My friend Ari, who is married with lots of kids, sent me a related article from Vox Day, about how church women are making choices about during their 20s and 30s.

Vox writes:

Women increasingly expect churches and church functions to be places of freedom from “unwanted” interactions. Translated, this means women expect unattractive men to know their place and not to ask women out or otherwise talk to them at church. They expect men either to avoid them completely, or to be eunuchs, existing to serve them. There have been reports in the manosphere of women actually complaining to pastors about “unattractive” men asking them out at church. It is as if women expect pastors and church staff to punish and rebuke men for “sexual harassment” at churches, merely because in a social situation they acted like men and pursued someone/something they wanted. Of course, none of this applies to attractive men, who are never the subject of complaint or sanction no matter what they do.

A friend of mine who has an engineering degree from MIT and a very high-paying job replied to that with this:

Heh. Sad, but good insight about the desexualized church. When I was single, I very friendly (not sexually — was very discerning and had very high standards) and some women found that very disconcerting. I was even had my behavior likened as “sexual harassment” at one point, so I asked if there were things like pelvic thrusts, hands in pockets pointing the wrong way, things that I said that were inappropriate. No, the answer came back. It was just that I was friendly. (Besides, I couldn’t see any of the women as date-material … one or two from what I could discern were nominally Christian, as in, one thought it would be cool to find a husband at a church but would take home guys.)

So I stated: I merely say hi and ask how the person is and if the person doesn’t want to talk, I don’t push the conversation. I am merely being pleasant especially to people I know. The answer came back that a certain group of women wanted me to just ignore them, not even wave, say hi, or acknowledge their existence. Really? Jesus died so we could just ignore each other? I mostly gaped … and wondered about John 13:34-35.

I was told “this was an unachievable ideal, don’t even try.” Now, who is still worshiping and still there? Not this group of women!

I think this problem of women wasting their lives on men who are attractive and entertaining, but not marriage-capable, is even more serious when it comes to the church, because I think there is a temptation that women have to be very secular in their standard for men, and yet the church affirms them by making it seem that their feelings are actually God speaking to them about which man to like. Every objection about the man’s unsuitability for marriage is met with “but he has a good heart for Jesus and he works hard”. Heart for Jesus = never read so much as a C.S. Lewis book in his life.

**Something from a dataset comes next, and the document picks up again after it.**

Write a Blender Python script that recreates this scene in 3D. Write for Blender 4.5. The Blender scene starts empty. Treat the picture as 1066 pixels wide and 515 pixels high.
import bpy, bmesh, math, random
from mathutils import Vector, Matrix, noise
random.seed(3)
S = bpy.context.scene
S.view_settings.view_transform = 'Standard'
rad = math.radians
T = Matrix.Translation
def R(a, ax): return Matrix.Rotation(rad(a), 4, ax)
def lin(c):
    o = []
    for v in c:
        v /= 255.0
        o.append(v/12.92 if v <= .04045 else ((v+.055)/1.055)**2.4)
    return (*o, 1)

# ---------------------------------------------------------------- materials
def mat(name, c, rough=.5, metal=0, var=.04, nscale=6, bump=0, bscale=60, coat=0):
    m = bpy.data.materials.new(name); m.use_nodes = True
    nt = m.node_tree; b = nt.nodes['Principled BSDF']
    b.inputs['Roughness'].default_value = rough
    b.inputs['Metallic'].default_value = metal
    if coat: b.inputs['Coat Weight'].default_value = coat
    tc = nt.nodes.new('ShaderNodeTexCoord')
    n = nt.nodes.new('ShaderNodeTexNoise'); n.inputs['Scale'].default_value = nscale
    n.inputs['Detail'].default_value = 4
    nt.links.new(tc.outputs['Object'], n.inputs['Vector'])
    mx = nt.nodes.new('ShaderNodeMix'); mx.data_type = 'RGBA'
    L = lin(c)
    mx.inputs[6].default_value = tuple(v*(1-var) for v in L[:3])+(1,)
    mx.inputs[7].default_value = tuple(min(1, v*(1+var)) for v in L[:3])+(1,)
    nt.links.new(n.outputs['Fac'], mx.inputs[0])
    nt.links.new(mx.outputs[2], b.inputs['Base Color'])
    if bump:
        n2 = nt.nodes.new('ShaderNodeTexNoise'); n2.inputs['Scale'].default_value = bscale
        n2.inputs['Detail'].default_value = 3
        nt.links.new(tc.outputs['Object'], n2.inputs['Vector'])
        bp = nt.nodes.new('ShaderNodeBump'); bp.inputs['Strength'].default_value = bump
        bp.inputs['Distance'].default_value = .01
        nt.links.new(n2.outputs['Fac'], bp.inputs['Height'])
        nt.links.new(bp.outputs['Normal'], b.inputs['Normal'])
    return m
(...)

Where does the standard come from? Well it comes from TV, movies, music and pop culture. That’s where they learn what kind of man to like, and it’s reinforced by their peers. There is no effort to look at what a Christian man does in a marriage and then choose a man who is showing he can do that. A woman should always choose a man who gives her the tingles, because the tingles are the voice of God telling her that he is opening doors and providing signs for her to prefer the agnostic psychology student who lives in his parents’ basement and is 3 years younger than she is. But he is hawt, and the Holy Spirit told her to spend her 20s pining away for him. Her friends would be so envious, because he looks like that guy on “Mad Men”.